Harvey Weinstein has snapped up US rights to Grant Gee's documentary Joy Division at Toronto. A prominent UK distributor is understood to be on the cusp of buying the film, which features former band members Peter Hook, Bernard Sumner and Peter Morris reminiscing about the post-punk English band's brief career that started in 1976 and ended four years later with the suicide of frontman Ian Curtis. The Weinsteins already own US rights to Control, Anton Corbijn's acclaimed biopic of Curtis that premiered at Cannes in the summer.

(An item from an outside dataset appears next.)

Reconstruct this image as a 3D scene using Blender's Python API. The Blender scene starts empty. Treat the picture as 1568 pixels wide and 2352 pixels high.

Terry Zwigoff , who thrilled the geek demographic with his 2001 adaptation of the graphic novel Ghost World and revealed his raunchier side in 2003's Bad Santa, is preparing the comedy The $40,000 Man. The story centres on an injured astronaut who is rebuilt on a shoestring budget. Susanne Bier , the Danish director whose hard-hitting dramas make The Seventh Seal look as light as Herbie Goes To Monte Carlo, is lining up her second English-language feature, this time with Working Title.
Lost For Words will tell the story of a philandering film star who falls for a Chinese actor and her translator. Bier, whose award winning Scandinavian work includes Brothers and After the Wedding, recently completed Things We Lost in the Fire with Halle Berry and Benicio del Toro.